Su Job
ACE Studios Gallery, 619 Western Ave #16, 623-1288
Through Oct 31.

Selma Waldman
Gallery 110, 110 S Washington St, 624-9336
Through Nov 1.

What's new with penises these days? Not owning one myself, I don't really have any idea. But I was certainly thinking about it after I saw Selma Waldman's Naked/Aggression at last week's First Thursday. As I hauled myself from gallery to gallery I kept overhearing conversations about how controversial Waldman's show was, how very shocking. But when I got there it turned out that all it was really about was equating guns with dicks.

Most of the gallery is given over to small sketchbook drawings of men with soldiers' accessories--helmets, ammo slings, weapons-- but naked, with plump round balls and big erections. The show is annotated throughout with text about war crimes, about the bloodlust displayed by soldiers, about the victims of combat. The drawings have an agitation that makes them very lively, very tangible, and there's no doubt that the indignity they display is very deeply felt.

But that some people are turned on by violence is hardly news; erotics and war have been linked since Lysistrata, if not before, and penises and weapons since Freud. It is all very well to be outraged, but the "myth of the warrior-hero," which this exhibition wants to reveal as fraudulent and obscene, has been unmasked over and over again; even Hemingway's former soldiers, though in denial, still must reckon with what manhood means. What's most telling about Naked/Aggression is that it seems to be pitched, like most contemporary political art, to an audience that already knows this, so one wonders--even if one is in agreement politically--what the point is.

Oddly enough, I was more moved (significantly so) by Su Job's Soft Porn, a series of tiny needlepoint works, each one a miniature window into a pornographic moment. These are wonderful for a number of reasons, not least of which is the whole circle of linguistic references that includes penis and needle and prick, and the repeated piercing, plunging motion that needlework involves--fertile ground for anyone interested in the metaphorical possibilities of craft.

Most of the works are rendered in many shades of gray, and are shown in such close-up that the shapes become very nearly abstract. In some cases, it takes a few beats before you can figure out which is tab A and which is slot B; in some cases, you might not figure it out at all. (Each work is identified only by a pair of names--Bobby and Briana, Alex and Dayton, Kevin and Nicole--that seem so remote from everyday life as to become a kind of abstraction themselves.) The stitches are like pixels; up close they scatter senselessly, but at a distance they resolve themselves in surprising amounts of depth and modeling.
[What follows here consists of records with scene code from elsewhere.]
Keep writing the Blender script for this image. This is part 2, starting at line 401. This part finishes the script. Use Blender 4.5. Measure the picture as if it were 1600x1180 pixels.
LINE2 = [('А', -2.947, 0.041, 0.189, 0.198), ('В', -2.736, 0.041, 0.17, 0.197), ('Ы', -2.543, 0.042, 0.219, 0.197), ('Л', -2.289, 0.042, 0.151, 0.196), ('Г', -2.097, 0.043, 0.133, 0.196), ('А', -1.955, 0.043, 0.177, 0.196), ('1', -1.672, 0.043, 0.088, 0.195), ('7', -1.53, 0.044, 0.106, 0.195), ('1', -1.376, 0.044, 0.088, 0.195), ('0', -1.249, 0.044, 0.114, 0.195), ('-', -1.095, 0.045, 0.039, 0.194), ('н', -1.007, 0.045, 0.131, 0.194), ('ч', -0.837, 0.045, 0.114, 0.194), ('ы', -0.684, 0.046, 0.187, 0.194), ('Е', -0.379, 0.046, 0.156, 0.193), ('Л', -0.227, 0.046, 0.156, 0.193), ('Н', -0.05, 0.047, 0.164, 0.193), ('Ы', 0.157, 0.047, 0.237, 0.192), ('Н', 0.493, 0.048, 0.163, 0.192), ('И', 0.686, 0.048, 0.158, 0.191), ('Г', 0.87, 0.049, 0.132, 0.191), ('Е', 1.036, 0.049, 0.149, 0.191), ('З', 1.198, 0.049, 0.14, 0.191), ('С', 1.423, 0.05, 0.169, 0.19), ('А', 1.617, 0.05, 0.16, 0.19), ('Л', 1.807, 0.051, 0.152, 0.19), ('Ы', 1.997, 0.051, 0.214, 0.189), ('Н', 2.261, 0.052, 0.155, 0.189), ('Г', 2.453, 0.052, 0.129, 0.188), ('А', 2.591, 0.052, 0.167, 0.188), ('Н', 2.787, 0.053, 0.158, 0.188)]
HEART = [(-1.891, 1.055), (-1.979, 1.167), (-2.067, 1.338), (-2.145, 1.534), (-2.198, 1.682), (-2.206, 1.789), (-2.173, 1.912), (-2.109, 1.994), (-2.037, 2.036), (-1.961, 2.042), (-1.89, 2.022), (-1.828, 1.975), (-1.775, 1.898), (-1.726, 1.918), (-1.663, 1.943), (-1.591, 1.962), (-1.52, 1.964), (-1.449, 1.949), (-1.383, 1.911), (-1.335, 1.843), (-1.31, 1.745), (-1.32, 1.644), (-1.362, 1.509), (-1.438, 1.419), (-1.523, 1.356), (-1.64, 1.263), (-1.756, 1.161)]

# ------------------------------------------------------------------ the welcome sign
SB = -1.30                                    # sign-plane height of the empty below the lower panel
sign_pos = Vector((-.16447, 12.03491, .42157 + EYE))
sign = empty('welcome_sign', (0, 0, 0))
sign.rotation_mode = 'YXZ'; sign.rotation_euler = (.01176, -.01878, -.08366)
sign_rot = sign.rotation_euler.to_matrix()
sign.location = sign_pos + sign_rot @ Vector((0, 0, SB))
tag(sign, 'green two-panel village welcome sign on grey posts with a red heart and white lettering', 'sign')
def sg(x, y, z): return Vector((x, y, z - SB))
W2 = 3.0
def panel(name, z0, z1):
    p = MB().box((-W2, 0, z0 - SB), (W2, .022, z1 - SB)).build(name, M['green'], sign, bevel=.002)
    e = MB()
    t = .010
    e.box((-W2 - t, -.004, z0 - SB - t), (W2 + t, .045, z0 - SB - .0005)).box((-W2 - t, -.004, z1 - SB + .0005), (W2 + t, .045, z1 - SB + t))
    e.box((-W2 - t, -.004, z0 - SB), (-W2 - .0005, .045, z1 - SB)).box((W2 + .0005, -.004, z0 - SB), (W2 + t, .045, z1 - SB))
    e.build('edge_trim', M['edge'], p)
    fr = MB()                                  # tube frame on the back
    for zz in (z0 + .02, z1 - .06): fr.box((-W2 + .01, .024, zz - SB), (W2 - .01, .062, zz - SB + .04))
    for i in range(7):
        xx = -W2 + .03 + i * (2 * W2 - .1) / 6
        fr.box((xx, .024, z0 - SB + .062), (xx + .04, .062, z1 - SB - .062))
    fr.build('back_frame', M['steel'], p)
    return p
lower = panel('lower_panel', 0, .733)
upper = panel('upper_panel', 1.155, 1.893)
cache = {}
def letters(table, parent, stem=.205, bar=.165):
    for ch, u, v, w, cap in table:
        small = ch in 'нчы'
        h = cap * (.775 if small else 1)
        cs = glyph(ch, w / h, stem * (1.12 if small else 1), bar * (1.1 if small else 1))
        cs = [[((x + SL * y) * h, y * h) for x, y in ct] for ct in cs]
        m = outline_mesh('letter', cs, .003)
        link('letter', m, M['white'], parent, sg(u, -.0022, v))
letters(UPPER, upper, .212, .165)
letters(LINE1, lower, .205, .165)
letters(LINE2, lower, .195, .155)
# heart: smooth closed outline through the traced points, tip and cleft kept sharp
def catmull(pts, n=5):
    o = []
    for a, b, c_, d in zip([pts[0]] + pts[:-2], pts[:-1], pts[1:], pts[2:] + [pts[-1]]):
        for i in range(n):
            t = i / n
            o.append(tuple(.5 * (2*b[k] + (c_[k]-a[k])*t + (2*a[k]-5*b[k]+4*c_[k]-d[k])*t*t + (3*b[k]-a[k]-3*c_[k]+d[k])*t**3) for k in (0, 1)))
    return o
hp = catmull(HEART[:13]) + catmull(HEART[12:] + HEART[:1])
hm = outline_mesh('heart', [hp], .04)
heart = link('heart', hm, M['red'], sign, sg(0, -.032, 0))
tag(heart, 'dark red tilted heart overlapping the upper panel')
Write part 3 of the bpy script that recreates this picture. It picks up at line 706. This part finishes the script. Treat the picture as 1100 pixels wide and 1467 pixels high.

Job is also showing a series of works that are taken from Japanese shunga (erotic) prints, which are even funnier than the photographic pornography partly because the penises, when you can discern them, often look like exaggerated noses on cartoon characters--take a good look at Yin Yuan Bao Shao (Monkey that Climbs and Groans). The titles are names of sex positions, as illustrated in the Pillow Book (a sex manual traditionally given to newlyweds), and some of them sound like hilarious euphemisms: the cat and the mouse in the same hole, the rock above the Black Sea.

These little works are incredibly labor-intensive, which is part of why they work. There's a dissonance between the spontaneity of sex and the focused intent of needlepoint, although pornography certainly has its own laborious boredom as well. But to take something as fleeting and discardable (the more so if, say, it arrives unwelcomely in your e-mail inbox) as pornography and render it in a medium tied to commemoration and tradition is very funny, and also has an angry little resonance, perhaps about what gets plucked and saved from the endless river of debris that flows past us and what gets swept clean away, and about how much control we have over either condition. Embroidery is very much a wishful act, a slow devotional act toward something we hope to be true; Job's needleworks supply a cynical little riposte.